Emissions trading (or emission trading) is an administrative approach used to control pollution by providing economic incentives for achieving reductions in the emissions of pollutants. It is sometimes called cap and trade.

A central authority (usually a government or international body) sets a limit or cap on the amount of a pollutant that can be emitted. Companies or other groups are issued emission permits and are required to hold an equivalent number of allowances (or credits) which represent the right to emit a specific amount. The total amount of allowances and credits cannot exceed the cap, limiting total emissions to that level. Companies that need to increase their emission allowance must buy credits from those who pollute less. The transfer of allowances is referred to as a trade. In effect, the buyer is paying a charge for polluting, while the seller is being rewarded for having reduced emissions by more than was needed. Thus, in theory, those who can easily reduce emissions most cheaply will do so, achieving the pollution reduction at the lowest possible cost to society.[1]

There are active trading programs in several pollutants. For greenhouse gases the largest is the European Union Emission Trading Scheme.[2] In the United States there is a national market to reduce acid rain and several regional markets in nitrogen oxides.[3] Markets for other pollutants tend to be smaller and more localized.

The overall goal of an emissions trading plan is to reduce emissions. The cap is usually lowered over time - aiming towards a national emissions reduction target.[4] In other systems a portion of all traded credits must be retired, causing a net reduction in emissions each time a trade occurs. In many cap and trade systems, organizations which do not pollute may also participate, thus environmental groups can purchase and retire allowances or credits and hence drive up the price of the remainder according to the law of demand.[5] Corporations can also prematurely retire allowances by donating them to a nonprofit entity and then be eligible for a tax deduction.

Overview

Because emissions trading uses markets to determine how to deal with the problem of pollution, it is often touted as an example of effective free market environmentalism. However, emissions trading requires a cap to effectively reduce emissions, and the cap is a government regulatory mechanism, so it is somewhat of a misnomer to describe it as "free market" environmentalism. The entire procedure is premised on government intervention in the form of a cap. After a cap has been set by a government political process, individual companies are free to choose how or if they will reduce their emissions.

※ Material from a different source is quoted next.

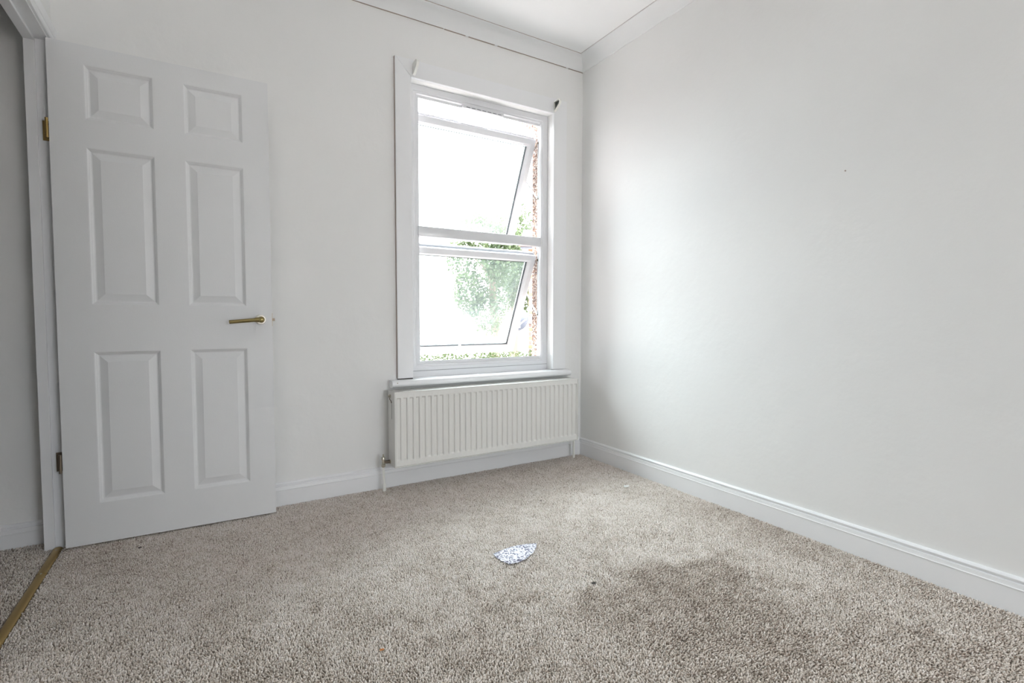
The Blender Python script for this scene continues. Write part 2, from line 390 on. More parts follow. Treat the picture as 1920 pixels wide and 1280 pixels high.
mb, P = slab(); child(mb, 'slab', M['door'], door, smooth=30)
def panel(a, b, c, d):
    mb = MB(); bm = mb.bm
    # (inset, depth): ovolo bead down, then bevelled raise up to a flat field
    st = [(0, 0), (.0025, .0002), (.005, .0016), (.0065, .0034), (.010, .0055), (.0125, .0085), (.0145, .0105), (.018, .0110), (.0425, .0028), (.0445, .0020)]
    for side, sy in ((0, 1), (DT, -1)):
        R = []
        for ins, dp in st:
            y = side + sy * dp
            R.append([bm.verts.new(p) for p in ((a + ins, y, c + ins), (b - ins, y, c + ins), (b - ins, y, d - ins), (a + ins, y, d - ins))])
        for k in range(len(R) - 1):
            for i in range(4):
                j = (i + 1) % 4; bm.faces.new((R[k][i], R[k][j], R[k + 1][j], R[k + 1][i]))
        bm.faces.new(R[-1])
    return mb
for q in P: child(panel(*q), 'panel', M['door'], door)
# lever handle (brass): rose, neck, lever
hx, hz, = 0.713, 0.921
hd = child(MB().lathe([(.0215, 0), (.0225, .002), (.0225, .0065), (.020, .009), (.012, .0095)], (hx, 0, hz), (0, -1, 0), 28), 'handle', M['rose'], door, smooth=35, label='brass lever handle on a pale round rose')
rz = child(MB().lathe([(.0105, 0), (.0105, .028), (.0135, .033), (.0150, .044), (.0125, .053), (.004, .057)], (hx, -.009, hz), (0, -1, 0), 22), 'neck', M['satinbrass'], hd, smooth=35)
pts = [(hx + .006, -.050, hz), (hx - .004, -.0505, hz - .0005), (hx - .020, -.051, hz - .001), (hx - .030, -.051, hz - .002), (hx - .127, -.051, hz - .0105)]
child(MB().tube(pts, [.0075, .0115, .0112, .0088, .0082], 16), 'lever', M['satinbrass'], hd, smooth=35)
child(MB().box(DW - .0005, DW + .0015, .006, .029, hz - .03, hz + .03), 'latch_plate', M['brass'], door)
child(MB().prism([(DW + .001, .011, hz - .006), (DW + .012, .012, hz - .006), (DW + .001, .024, hz - .006)], (0, 0, 0), (0, 0, .012)), 'latch_bolt', M['hingewood'], door)
# hinges
for zc, mm in ((1.655, M['brass']), (0.352, M['hingewood'])):
    hg = child(MB().lathe([(.005, -.037), (.005, .037)], (-.006, -.002, zc), (0, 0, 1), 12), 'hinge', mm, door, smooth=40)
    # leaf lies on the lining (world aligned)
    lf = MB().box(-2.6975, -2.6720, DY0 - .0025, DY0 + .0002, zc - .038, zc + .038).build('leaf', mm, lin)
    for k in (-.026, 0, .026):
        MB().lathe([(.0035, 0), (.0035, .0006), (.001, .0008)], (-2.6785 - (0.006 if k == 0 else 0), DY0 - .0024, zc + k), (0, -1, 0), 10).build('screw', M['dark'], lf)

# ---------------------------------------------------------------- window board (sill)
sb = []
yb, yn = 0.052, -0.063
zb, zt = 0.5535, 0.5918
pr = [(yb, zb), (yn + .012, zb)]
for i in range(9):
    a = -math.pi / 2 + math.pi * i / 8
    pr.append((yn + .018 - .018 * math.cos(a), (zb + zt) / 2 + (zt - zb) / 2 * math.sin(a)))
pr.append((yb, zt))
# clip the ends: the part beyond the reveal only sits in front of the wall
mb = MB(); mb.prism([(0, min(y, -0.0003), z) for y, z in pr], (-1.326, 0, 0), (-0.128, 0, 0))
mb.box(WX0 + .001, WX1 - .001, -0.0003, yb, zb, zt)
sill = struct(mb, 'window_sill', M['gloss'], 'white bullnosed window board above the radiator', smooth=30)
sill['category'] = 'window sill'
MB().lathe([(.0001, .0008), (.003, .0006), (.003, 0)], (-1.299, yn - .0002, zt - .013), (0, -1, 0), 8).build('chip', M['crack'], sill)
# flat boards round the window
AP = 0.0204
def board(poly, name, lab):
    mb = MB().prism([(x, 0, z) for x, z in poly], (0, -AP, 0), (0, -0.0002, 0))
    bmesh.ops.recalc_face_normals(mb.bm, faces=mb.bm.faces)
    bmesh.ops.bevel(mb.bm, geom=[e for e in mb.bm.edges if all(v.co.y < -AP + 1e-5 for v in e.verts)], offset=.0015, segments=2, affect='EDGES')
    return struct(mb, name, M['gloss'], lab)
AX0, AX1, AZ = -1.282, -0.145, 2.3215
bl = board([(AX0, .598), (WX0, .598), (WX0, WZ1), (AX0, AZ)], 'trim_8', 'left flat white board of the window surround')
br = board([(WX1, .598), (AX1, .598), (AX1, AZ), (WX1, WZ1)], 'trim_9', 'right flat white board of the window surround')
bt = board([(WX0, WZ1 + .0005), (WX1, WZ1 + .0005), (AX1, AZ), (AX0, AZ)], 'trim_10', 'top flat white board of the window surround')
MB().box(AX0 - .0013, AX0 + .0003, -.0125, -.0002, .60, AZ).build('crack', M['crack'], bl, label='brown hairline gap beside the board')
mb = MB(); mb.box(AX0, AX0 + .06, -.0150, -.0002, AZ - .0003, AZ + .0015); mb.box(AX0 + .115, AX0 + .15, -.015, -.0002, AZ - .0003, AZ + .0013); mb.box(AX0 + .3, AX0 + .34, -.015, -.0002, AZ, AZ + .0008)
mb.build('crack', M['crack'], bt)
MB().box(AX0 + .002, WX0 - .001, -.0175, -.0005, .5920, .5985).build('shadow_gap', M['dark'], bl)

# ---------------------------------------------------------------- window
FY0, FY1 = 0.050, 0.118
win = empty('window_1', (-0.72, 0.08, 0.592), 'white plastic window with two top-hung sashes open outwards', 'window', kind='structure')
def wpart(mb, name, m, parent=win, **k): return mb.build(name, m, parent, k.pop('smooth', None), k.pop('kind', None), k.pop('label', None), k.pop('xf', None))
bpy.context.view_layer.update()
OX0, OX1, OZ0, OZ1 = -1.1200, -0.2970, 0.681, 2.169      # clear opening
TZ0, TZ1 = 1.3965, 1.4525
def frame_ring(o_, steps, mb):
    """nested rings of inset rectangles, giving a stepped profile: (inset list as rect, y)"""
    bm = mb.bm; R = []
    for rc, y in steps:
        R.append([bm.verts.new(p) for p in ((rc[0], y, rc[2]), (rc[1], y, rc[2]), (rc[1], y, rc[3]), (rc[0], y, rc[3]))])
    for k in range(len(R)):
        l = (k + 1) % len(R)
        for i in range(4):
            j = (i + 1) % 4; bm.faces.new((R[k][i], R[k][j], R[l][j], R[l][i]))
    return mb
A_ = (WX0 + .0005, WX1 - .0005, WZ0 + .0005, WZ1 - .0005)
B_ = (-1.141, -0.2915, 0.660, 2.185)
O_ = (OX0, OX1, OZ0, OZ1)
O2 = (OX0 - .018, OX1 + .018, OZ0 - .018, OZ1 + .018)
mb = frame_ring(None, [(A_, FY0), ((A_[0] + .036, A_[1] - .036, A_[2] + .055, A_[3] - .032), FY0), ((A_[0] + .040, A_[1] - .040, A_[2] + .059, A_[3] - .036), FY0 + .004), (B_, FY0 + .006), ((B_[0] + .004, B_[1] - .004, B_[2] + .004, B_[3] - .004), FY0 + .016), (O_, FY0 + .020), (O_, FY0 + .027), (O2, FY0 + .028), (O2, FY1), (A_, FY1)], MB())
fr = wpart(mb, 'frame', M['upvc'])
MB().box(A_[0], A_[1], FY0 - .0006, FY0 + .002, .6265, .6282).build('seam', M['gasket'], fr)
MB().box(A_[0], A_[1], FY0 - .004, FY0, .5920, .6262, .0006).build('cill_upstand', M['upvc'], fr)
mb = MB().box(OX0 - .008, OX1 + .008, FY0 + .010, FY1 - .02, TZ0, TZ1, .003)
tr = wpart(mb, 'transom', M['upvc'], smooth=30)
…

Failure to reduce emissions is often punishable by a further government regulatory mechanism, a fine that increases costs of production. In theory, firms will choose the least-costly way to comply with the pollution regulation, which will lead to reductions where the least expensive solutions exist, while allowing emissions that are more expensive to reduce.

Cap and trade versus baseline and credit

The textbook emissions trading program can be called a "cap and trade" approach in which an aggregate cap on all sources is established and these sources are then allowed to trade amongst themselves to determine which sources actually emit the total pollution load. An alternative approach with important differences is a baseline and credit program.[18] In a baseline and credit program a set of polluters that are not under an aggregate cap can create credits by reducing their emissions below a baseline level of emissions. These credits can be purchased by polluters that do have a regulatory limit. Many of the criticisms of trading in general are targeted at baseline and credit programs rather than cap type programs.